**Your objective**
State the number of lines in these records holding "Python". Say nothing more.

**The input**
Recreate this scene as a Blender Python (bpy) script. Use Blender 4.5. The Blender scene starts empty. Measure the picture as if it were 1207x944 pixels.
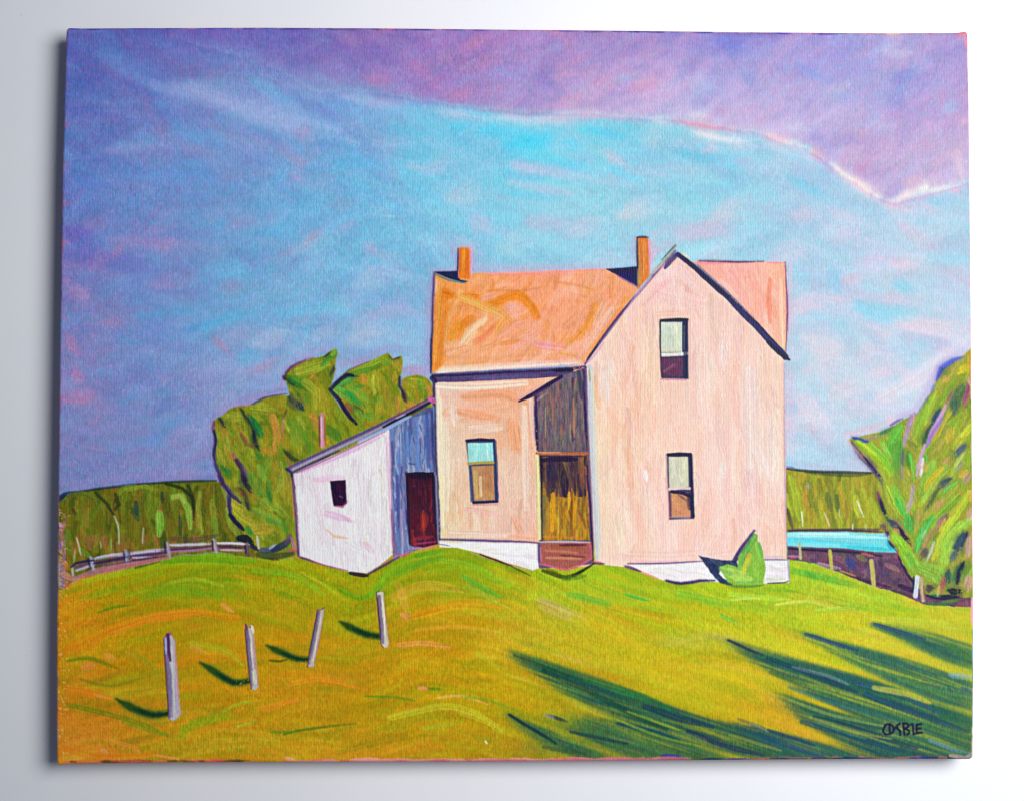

* * *

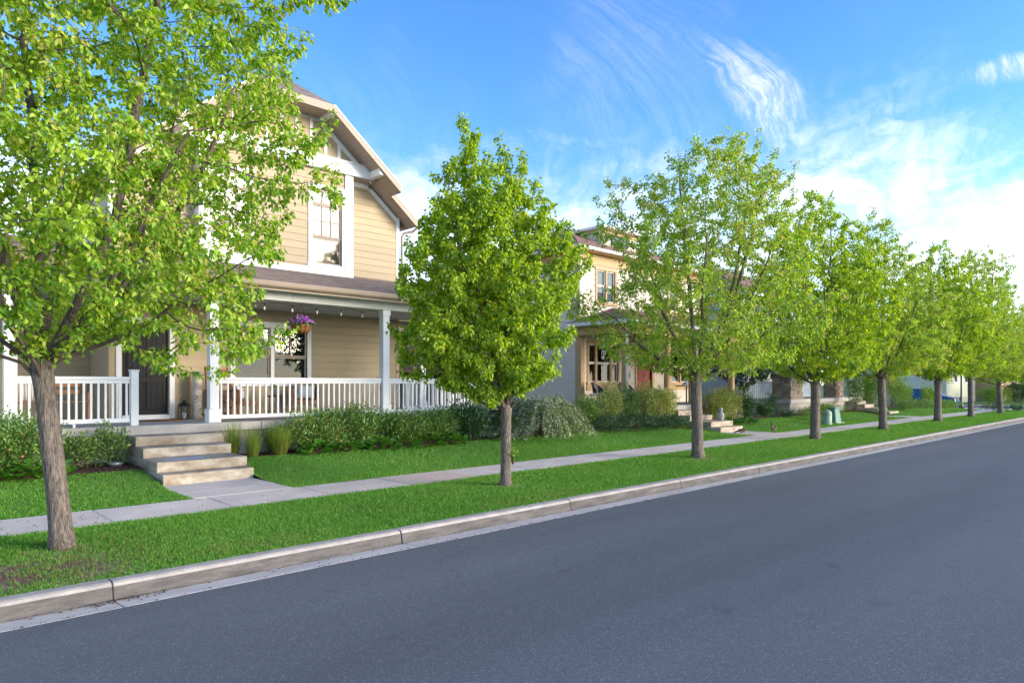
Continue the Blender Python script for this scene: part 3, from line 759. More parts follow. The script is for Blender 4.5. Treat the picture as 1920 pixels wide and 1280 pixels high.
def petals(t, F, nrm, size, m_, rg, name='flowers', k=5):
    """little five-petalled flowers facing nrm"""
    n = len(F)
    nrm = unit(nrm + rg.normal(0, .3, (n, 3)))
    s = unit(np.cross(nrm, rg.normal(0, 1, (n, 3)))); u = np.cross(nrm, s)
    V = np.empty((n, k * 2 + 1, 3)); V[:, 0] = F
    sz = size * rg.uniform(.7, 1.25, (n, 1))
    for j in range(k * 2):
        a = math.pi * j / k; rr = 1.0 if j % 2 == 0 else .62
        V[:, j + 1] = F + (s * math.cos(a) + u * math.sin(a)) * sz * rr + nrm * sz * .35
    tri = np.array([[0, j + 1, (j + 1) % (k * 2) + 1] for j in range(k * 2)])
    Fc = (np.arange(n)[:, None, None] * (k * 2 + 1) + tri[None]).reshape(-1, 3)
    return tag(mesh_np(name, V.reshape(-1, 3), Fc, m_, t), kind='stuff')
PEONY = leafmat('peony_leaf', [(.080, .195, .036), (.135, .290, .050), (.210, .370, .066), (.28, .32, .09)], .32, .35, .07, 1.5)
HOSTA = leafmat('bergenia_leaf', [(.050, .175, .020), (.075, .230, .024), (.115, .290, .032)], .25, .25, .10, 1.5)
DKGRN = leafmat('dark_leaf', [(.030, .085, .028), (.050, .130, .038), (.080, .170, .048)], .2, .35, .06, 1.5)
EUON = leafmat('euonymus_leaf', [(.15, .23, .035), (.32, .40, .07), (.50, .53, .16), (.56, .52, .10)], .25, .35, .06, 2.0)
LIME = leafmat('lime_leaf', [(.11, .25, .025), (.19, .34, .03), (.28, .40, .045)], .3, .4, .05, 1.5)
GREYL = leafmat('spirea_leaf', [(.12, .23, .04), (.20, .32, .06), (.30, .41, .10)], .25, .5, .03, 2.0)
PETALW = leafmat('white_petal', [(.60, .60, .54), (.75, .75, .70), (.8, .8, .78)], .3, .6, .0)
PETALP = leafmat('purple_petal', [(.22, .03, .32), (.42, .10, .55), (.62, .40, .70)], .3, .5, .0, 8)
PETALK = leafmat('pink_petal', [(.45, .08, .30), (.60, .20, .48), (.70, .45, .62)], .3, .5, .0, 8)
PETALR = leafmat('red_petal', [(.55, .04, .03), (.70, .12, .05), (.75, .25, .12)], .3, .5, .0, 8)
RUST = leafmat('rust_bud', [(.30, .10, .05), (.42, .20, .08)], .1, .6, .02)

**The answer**
2